Nor had it at that time made a final decision on foreign
dividend tax proposals, a review of tax secrecy, disclosure
and anti-avoidance provisions, amendments to company
residency rules, and modifications to transfer pricing
provisions.
In
August 2008, the Australia’s Future Tax System
(AFTS) Discussion Paper was launched by Treasury Secretary
Dr Ken Henry - claimed to be the most comprehensive
review of the country's tax system in fifty years.
The
wide ranging review aims to encompass many aspects of
the federal and state/territorial tax system, and will
consider: the balance of taxes on work, investment and
consumption and the role for environmental taxes; enhancements
to the tax and transfer system facing individuals, families
and retirees; the taxation of savings, assets and investments,
including the role and structure of company taxation;
the taxation of consumption and property and other state
taxes; simplification of the tax system, including the
interactions between federal, state and local government
taxes; and the proposed emission trading system.
The
review will not, however, consider the rate and base
of the GST, and interactions with the transfer system.
The
government further revealed its intention to launch
a consultation with the public on the proposed changes,
and the Review Panel will provide its final report to
the Treasurer by the end of 2009.
"Long-term
reform of our tax and welfare systems is a key way to
secure our economic foundations for the future, create
wealth, spread opportunity and reward working Australians,"
announced a statement issued by Treasurer Wayne Swan.
Double Taxation Treaties
Australia
has double tax treaties with virtually all of its major
trading partners (around 50 countries at the time of
writing). The majority of these follow the OECD model
treaty, and in all of Australia's full treaties, there
is usually a 'tie-breaker' clause to deal with those
who might otherwise be treated as residents of both
Australia and the treaty country.
In
November, 2005, New Zealand and Australia signed a protocol
updating the 1995 double tax agreement between the two
countries.
“Our
double tax agreement with Australia is our most important
tax treaty, given the significance of our economic relationship
and trans-Tasman investment, so it is essential that
it is kept up to date,” New Zealand's Revenue Minister
Peter Dunne stated on Tuesday.
Mr
Dunne went on to explain that: "Whether we negotiate
a completely new double tax agreement between the two
countries is still under review.
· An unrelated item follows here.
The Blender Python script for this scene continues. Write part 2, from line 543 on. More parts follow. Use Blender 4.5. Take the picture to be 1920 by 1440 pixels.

It will depend in part
on whether New Zealand is willing to lower the withholding
rates covered by the agreement, a decision the government
expects to make next year."
"In
the meantime, the protocol signed today makes urgent
administrative changes to the agreement to ensure it
works to maximum benefit for both parties."
“The
protocol updates the article in the agreement governing
exchange of information and inserts a new article to
allow assistance with tax collection. These changes
will assist the extension of Australia’s Wine Equalisation
Tax Rebate to New Zealand wine producers who export
to Australia."
“It
also ensures that Australia does not lose priority over
New Zealand’s 28 other treaty partners to negotiate
lower treaty withholding rates should we decide to reduce
them."
“The
amended agreement will be given effect in both countries
once they have introduced the necessary domestic legislation,
which in New Zealand’s case will be an Order in Council,
probably early next year."
As
previously stated, the new Rudd government had not,
at the time of writing, decided whether to press ahead
with a programme of Tax and Information Exchange Agreements
(TIEAs) with offshore jurisdictions.